» Data lines
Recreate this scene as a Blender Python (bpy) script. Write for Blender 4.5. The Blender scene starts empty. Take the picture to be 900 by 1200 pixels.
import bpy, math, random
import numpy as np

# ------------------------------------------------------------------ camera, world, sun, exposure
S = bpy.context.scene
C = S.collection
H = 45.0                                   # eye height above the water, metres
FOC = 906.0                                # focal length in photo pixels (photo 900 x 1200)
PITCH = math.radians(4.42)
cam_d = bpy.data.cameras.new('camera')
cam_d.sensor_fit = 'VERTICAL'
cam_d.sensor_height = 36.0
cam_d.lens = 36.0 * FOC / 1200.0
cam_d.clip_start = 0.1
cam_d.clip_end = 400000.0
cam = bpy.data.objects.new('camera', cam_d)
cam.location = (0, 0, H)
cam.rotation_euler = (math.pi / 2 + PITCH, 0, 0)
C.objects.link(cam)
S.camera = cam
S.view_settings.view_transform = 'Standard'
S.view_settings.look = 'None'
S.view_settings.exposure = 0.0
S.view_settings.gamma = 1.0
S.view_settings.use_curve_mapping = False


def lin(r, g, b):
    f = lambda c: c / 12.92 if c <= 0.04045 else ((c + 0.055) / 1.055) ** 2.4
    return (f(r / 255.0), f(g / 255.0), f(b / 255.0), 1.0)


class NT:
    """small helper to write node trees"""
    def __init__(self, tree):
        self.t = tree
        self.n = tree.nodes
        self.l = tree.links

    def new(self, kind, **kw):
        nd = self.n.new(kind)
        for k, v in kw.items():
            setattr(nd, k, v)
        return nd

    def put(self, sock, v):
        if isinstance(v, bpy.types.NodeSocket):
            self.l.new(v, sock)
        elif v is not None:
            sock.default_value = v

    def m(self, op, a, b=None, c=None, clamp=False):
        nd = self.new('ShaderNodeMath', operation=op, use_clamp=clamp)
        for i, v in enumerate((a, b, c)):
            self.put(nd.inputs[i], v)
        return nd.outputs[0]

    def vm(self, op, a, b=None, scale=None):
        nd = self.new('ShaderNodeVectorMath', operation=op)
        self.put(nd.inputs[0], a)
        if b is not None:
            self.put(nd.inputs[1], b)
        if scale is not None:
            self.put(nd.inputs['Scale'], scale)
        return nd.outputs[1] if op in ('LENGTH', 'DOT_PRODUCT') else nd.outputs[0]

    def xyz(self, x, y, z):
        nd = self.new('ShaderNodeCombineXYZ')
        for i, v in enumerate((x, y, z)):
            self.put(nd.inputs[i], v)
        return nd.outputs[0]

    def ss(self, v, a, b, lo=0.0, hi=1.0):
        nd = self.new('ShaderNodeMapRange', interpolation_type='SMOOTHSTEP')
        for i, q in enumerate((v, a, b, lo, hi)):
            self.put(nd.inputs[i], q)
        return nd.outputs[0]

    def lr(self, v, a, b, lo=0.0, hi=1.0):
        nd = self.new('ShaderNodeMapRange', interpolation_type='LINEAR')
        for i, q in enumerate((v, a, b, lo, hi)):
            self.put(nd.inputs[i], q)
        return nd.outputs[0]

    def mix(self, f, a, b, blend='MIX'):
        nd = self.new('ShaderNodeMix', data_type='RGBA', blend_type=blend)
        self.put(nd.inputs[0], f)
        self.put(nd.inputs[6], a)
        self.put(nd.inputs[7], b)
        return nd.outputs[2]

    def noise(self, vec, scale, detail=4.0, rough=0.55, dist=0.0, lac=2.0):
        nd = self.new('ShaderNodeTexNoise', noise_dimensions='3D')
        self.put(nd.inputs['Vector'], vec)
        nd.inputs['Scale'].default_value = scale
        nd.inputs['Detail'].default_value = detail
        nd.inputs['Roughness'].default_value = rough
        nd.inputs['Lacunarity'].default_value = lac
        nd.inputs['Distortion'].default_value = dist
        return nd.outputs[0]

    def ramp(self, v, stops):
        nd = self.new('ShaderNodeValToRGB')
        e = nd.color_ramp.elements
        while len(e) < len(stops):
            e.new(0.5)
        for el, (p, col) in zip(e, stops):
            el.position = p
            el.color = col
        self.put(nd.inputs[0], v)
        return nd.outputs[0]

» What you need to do
Exactly repeat the lines above, from the opening line through the one with "import numpy as np", and include nothing else.

» Result of this task
Recreate this scene as a Blender Python (bpy) script. Write for Blender 4.5. The Blender scene starts empty. Take the picture to be 900 by 1200 pixels.
import bpy, math, random
import numpy as np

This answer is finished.